Don’t Forget the “Socials”

While getting your brand message out to content creators should be a part of your DIY PR strategy, there’s more to it than that. As we know, social media can “make” a brand, practically overnight. And while it’s clear that brands have to be on social media in order to be relevant, not all platforms are created equal. 

Currently, IG is the darling of the fashion world, but as we know, that could change in the blink of an eye. Depending upon your USP and target audience, you might want to consider Twitter, LinkedIn, Facebook or Pinterest as well. Or a combination of all.

Each platform can be used to focus on a certain part of your key messaging as long as the content will reach your target audience.

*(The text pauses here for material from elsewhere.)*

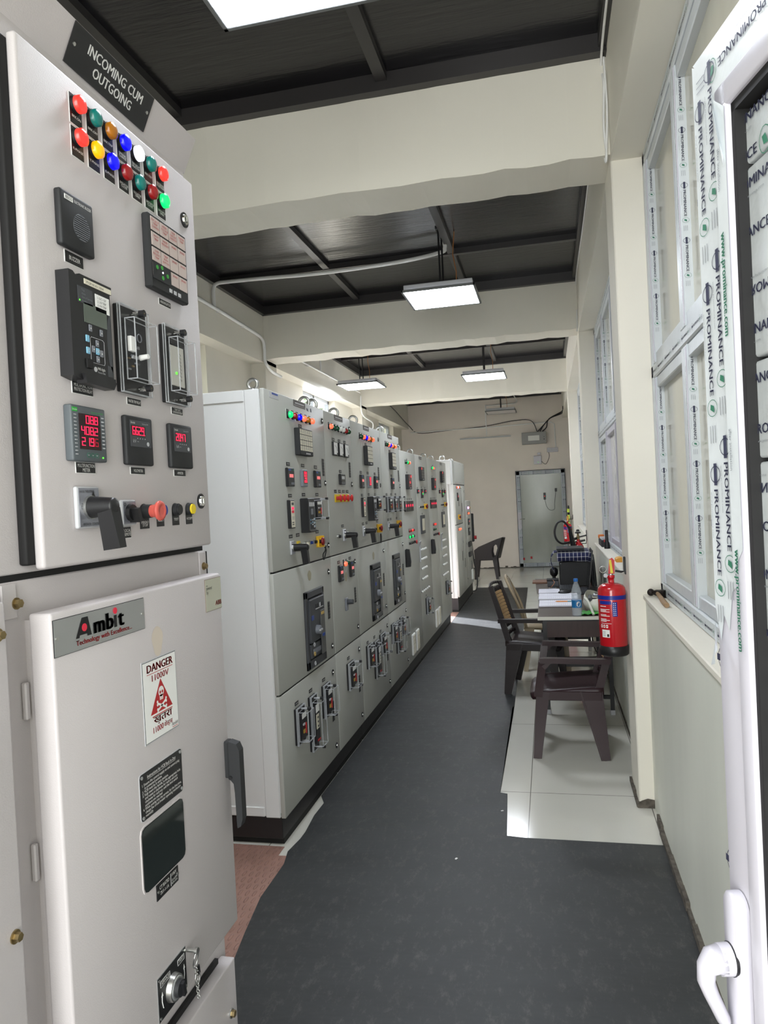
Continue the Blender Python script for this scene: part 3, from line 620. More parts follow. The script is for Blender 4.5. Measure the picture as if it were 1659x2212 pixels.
def meter(root, X, y, z, w=.094, h=.094, kind='pink', p=.016):
    b = MB(); b.box(X, X+p, y-w/2, y+w/2, z-h/2, z+h/2, blk if kind != 'grey' else mgrey, .003)
    if kind == 'pink':
        b.box(X+p, X+p+.0008, y-w*.40, y-w*.05, z+h*.34, z+h*.42, mat('blue_logo', (60, 90, 160), .5)); b.box(X+p, X+p+.0008, y+w*.2, y+w*.4, z+h*.34, z+h*.42, greenp)
        for i in range(3): b.box(X+p, X+p+.0012, y-w*.05+i*w*.16, y+w*.04+i*w*.16, z-h*.40, z-h*.28, mgrey)
    if kind == 'lcd': b.box(X+p, X+p+.001, y-w*.3, y+w*.3, z+.0, z+h*.3, lgrey); [b.box(X+p, X+p+.001, y-w*.36, y+w*.36, z-h*.12*k-.012, z-h*.12*k-.009, mgrey) for k in (1, 2, 3)]
    if kind == 'thin': b.box(X+p, X+p+.0008, y-w*.3, y+w*.3, z-h*.1, z+h*.2, segdim)
    o = b.build('panel_meter', root)
    q = MB()
    if kind == 'pink': q.box(X+p, X+p+.0012, y-w*.28, y+w*.28, z-h*.02, z+h*.16, pinklcd)
    elif kind == 'grey':
        q.box(X+p, X+p+.001, y-w*.32, y+w*.40, z-h*.32, z+h*.42, dispb)
        for i in range(4): q.seg7(('0808', '0670', '1440', '0808')[i], (X+p+.0015, y-w*.26, z+h*(.25-.17*i)), YX, ZX, h*.13, segred, w*.11)
    elif kind == 'lcd': q.box(X+p+.001, X+p+.0015, y-w*.27, y+w*.27, z+.004, z+h*.27, mat('lcd_white', (200, 202, 200), .3))
    else: q.box(X+p, X+p+.0012, y-w*.2, y+w*.2, z-h*.02, z+h*.14, segred)
    q.build('display', o)
def annunciator(root, X, y0, w, zt, h, nx, ny, p=.030, tile=None, lit=()):
    b = MB(); b.box(X, X+p, y0, y0+w, zt-h, zt, blk2, .003); bot = h*.12
    o = b.build('annunciator', root); q = MB(); ch = (h-bot-.010)/ny; cw = (w-.010)/nx
    for i in range(nx):
        for j in range(ny):
            m = tile or cream
            if (i, j) in lit: m = lit[(i, j)]
            a = y0+.005+i*cw; c = zt-.005-j*ch; g_ = max(.0016, cw*.11) if X < -1 else .0016; q.box(X+p, X+p+.001, a+g_, a+cw-g_, c-ch+.002, c-.002, m)
            if tile is None:
                for k_ in range(3): q.box(X+p+.001, X+p+.0014, a+cw*.2, a+cw*.78, c-ch*(.3+.18*k_), c-ch*(.26+.18*k_), greyp)
    for i in range(3): q.box(X+p, X+p+.001, y0+w*.45+i*w*.12, y0+w*.52+i*w*.12, zt-h+.007, zt-h+.015, lgrey)
    q.build('window_tiles', o)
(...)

While on social media, be sure to engage with customers who are having conversations around your brand or about a topic relevant to your business. Again, just like traditional PR, social media PR is all about engagement. So be engaging!

Truth is, if you set aside just a few hours a week to do research and reach out to the media (social and otherwise) before you know it, you might land the media placement of your dreams.

In closing, and the most important point of all, be sure to thank any content creator that gives your fledgling brand a mention. It’s only polite. 

At Teg, we’ve seen brands turn into overnight sensations thanks to PR that they’ve produced themselves. So we know it can happen, and it might just happen for you. You’ll never know if you don’t give it a try.